This article was written by Andrew Wagner, the founder of www.blockchaingaming.com
Background
Fog of war refers to the unknown variables in a situation. It has its origins in 19th century warfare, where a general had to maintain knowledge of enemy positions and the status of friendly soldiers. If one of your scouts failed to return with updates from the battlefield, and you didn’t send reinforcements, you could get caught in a surprise attack. Knowing your opponent’s goals and orders ahead of time could save you resources.
Games have been used to simulate war since much earlier, in the 18th century. Players training against each other for the real thing would often get to hide their units until the match began; later additions used multiple boards to maintain fog of war throughout the game. To this day, common household board often let you hide your pieces by keeping them face down or towards you. Card games operate on the same principle.
Fog of war is also familiar to most video gamers. As you explore any game world, the map is typically uncovered in the process, but an area might change while you’re away. In strategy games, knowledge of the map is often crucial to victory over opponents; in games like Starcraft, players use scouts to monitor each other, and build defenses when the opponent builds units.
As a result, some players try to cheat. Older players remember the dreaded “screen looker,” that kid who would focus on your part of the TV and make it impossible to have a realistic game. This became impossible in Starcraft when players were at separate houses, so some would try to use hacking software. Data had to be handled with care to prevent hackers from accessing information that would give them an unfair advantage.
Blockchain Technology
Blockchains are all about data, of course. Most of them are transparent, meaning everyone can see everything. Games such as Huntercoin which rely on such blockchains allow players to see the whole map, which prevents surprise attacks of any kind. You can even see their orders as their transactions pass through your node on the peer-to-peer network.
Of course, most blockchain games still use a central server. Games utilizing “token economics” risk revealing how much cryptocurrency a player has, while games utilizing “true ownership” may reveal their items. This might be desirable for bragging rights, but could be undesirable for the purposes of thwarting thieves and competitors.
A simple solution is to simply not reveal your public key and to make a new one for every game. This should suffice for most users. True lords of the dark web, however, could theoretically use blockchains such as Monero—which obfuscate where money is flowing to and from—to further hide their tracks.

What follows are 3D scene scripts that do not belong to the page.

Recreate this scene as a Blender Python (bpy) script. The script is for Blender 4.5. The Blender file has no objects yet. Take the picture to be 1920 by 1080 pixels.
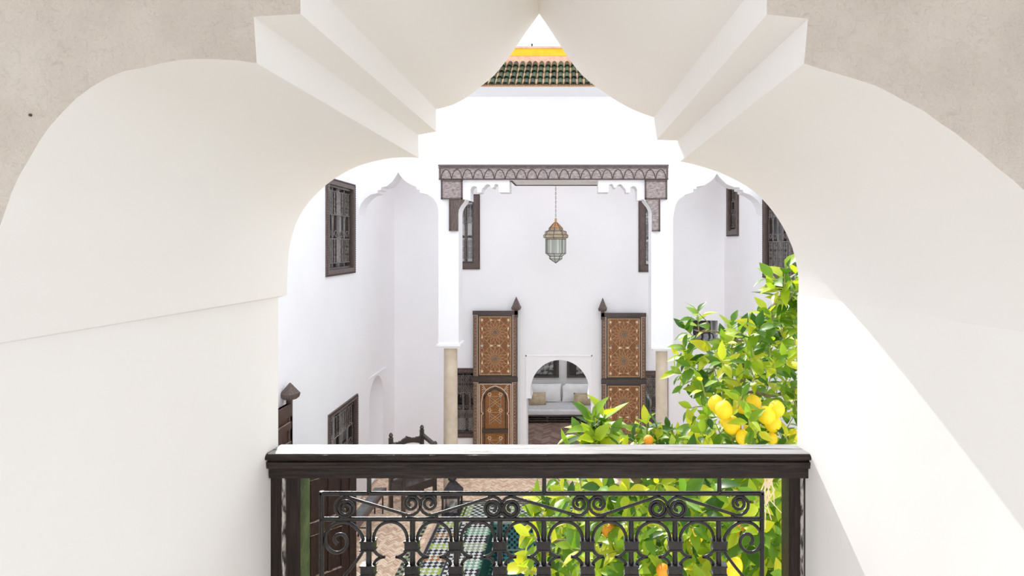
import bpy, bmesh, math, random
from mathutils import Vector, Matrix
from mathutils.geometry import tessellate_polygon
random.seed(7)
S = bpy.context.scene
COL = S.collection
R = math.radians

# ------------------------------------------------------------------ camera, sky, sun, exposure
H = 4.75                       # eye height over the courtyard floor
F = 1100.0                     # focal length in pixels of a 1920 wide frame
CX, CY = 1070.0, 456.0         # principal point of the (shifted) view
cam_d = bpy.data.cameras.new('camera')
cam = bpy.data.objects.new('camera', cam_d)
COL.objects.link(cam)
cam.location = (0, 0, H)
cam.rotation_euler = (R(90), 0, 0)
cam_d.sensor_width = 36.0
cam_d.lens = 36.0 * F / 1920.0
cam_d.shift_x = (960 - CX) / 1920.0
cam_d.shift_y = (CY - 540) / 1920.0
cam_d.clip_start = 0.05
S.camera = cam

W = bpy.data.worlds.new('sky')
S.world = W
W.use_nodes = True
bg = W.node_tree.nodes['Background']
bg.inputs[0].default_value = (0.90, 0.945, 1.0, 1)
bg.inputs[1].default_value = 1.4

sun_d = bpy.data.lights.new('sun', 'SUN')
sun = bpy.data.objects.new('sun', sun_d)
COL.objects.link(sun)
SUN_DIR = Vector((1.0, -2.7, -2.55))      # the way the light travels
sun.rotation_euler = SUN_DIR.to_track_quat('-Z', 'Y').to_euler()
sun.location = (-6, 9, 14)
sun_d.energy = 4.0
sun_d.angle = R(0.35)
sun_d.color = (1.0, 0.975, 0.94)

S.view_settings.view_transform = 'Standard'
S.view_settings.look = 'None'
S.view_settings.gamma = 1.0
S.view_settings.use_curve_mapping = False
S.view_settings.exposure = 0.53
S.cycles.diffuse_bounces = 10
S.cycles.max_bounces = 14
S.cycles.transparent_max_bounces = 16

# ------------------------------------------------------------------ helpers
def U(px, py, d):
    """world point seen at a pixel of the photograph, at distance d into the courtyard"""
    return Vector(((px - CX) * d / F, d, H - (py - CY) * d / F))

def P2(px, py, d):
    p = U(px, py, d)
    return (p.x, p.z)

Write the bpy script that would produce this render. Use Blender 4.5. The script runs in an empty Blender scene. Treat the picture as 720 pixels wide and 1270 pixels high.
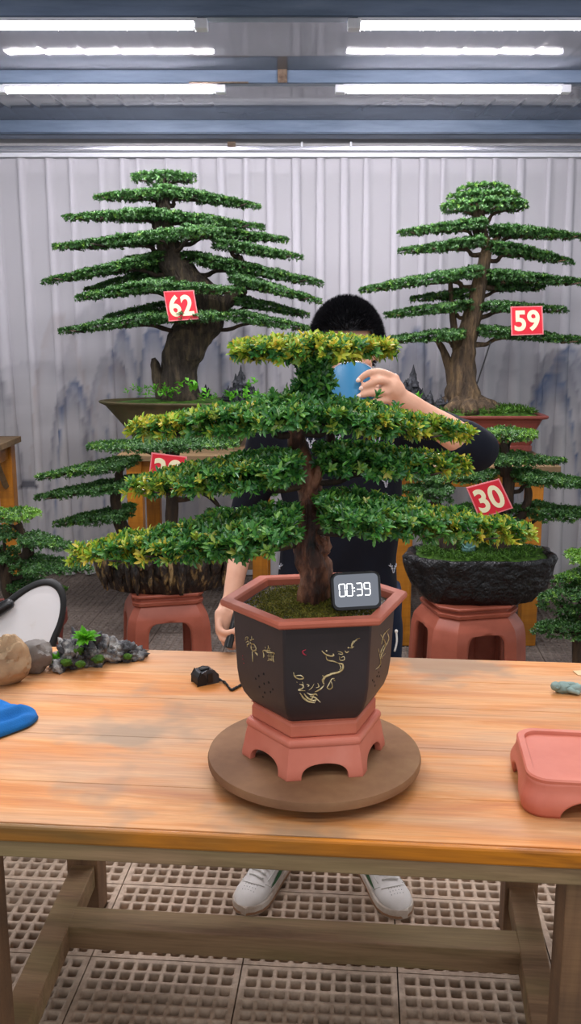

Emerging solutions to allow traditional fog of war in fully decentralized online games have been developed by the XAYA team. In Xayaships, players send a signed timestamp of their chosen locations for their units. At the end of the game, they reveal their tiles, and can use the timestamps to verify each other’s honesty. Cheaters lose whatever they bet.

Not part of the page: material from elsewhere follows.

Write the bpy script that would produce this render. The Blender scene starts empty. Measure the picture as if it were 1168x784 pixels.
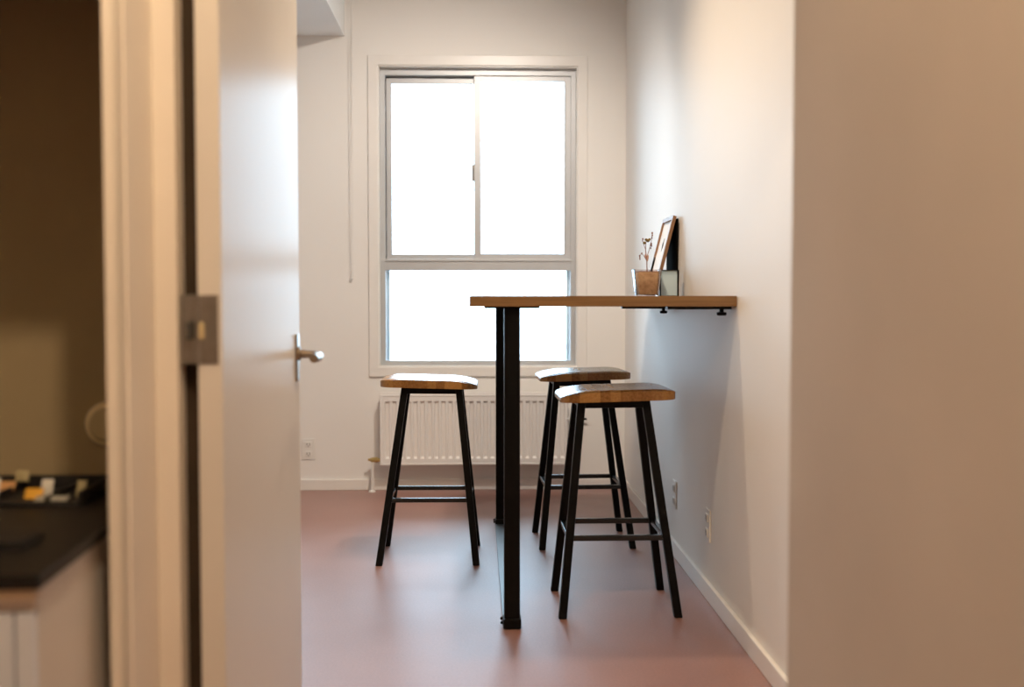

In another example, Daniel Kraft hypothesized in one paper for a scientific journal that blockchain sharding—where the blockchain is broken up into pieces, each of which are held by only a few players—could be used to scale massive multiplayer online games. Players would only need to see tiles on the map close to them, and would not be granted access to shards for hidden areas. Provable fairness ensures that players are not deceived this way.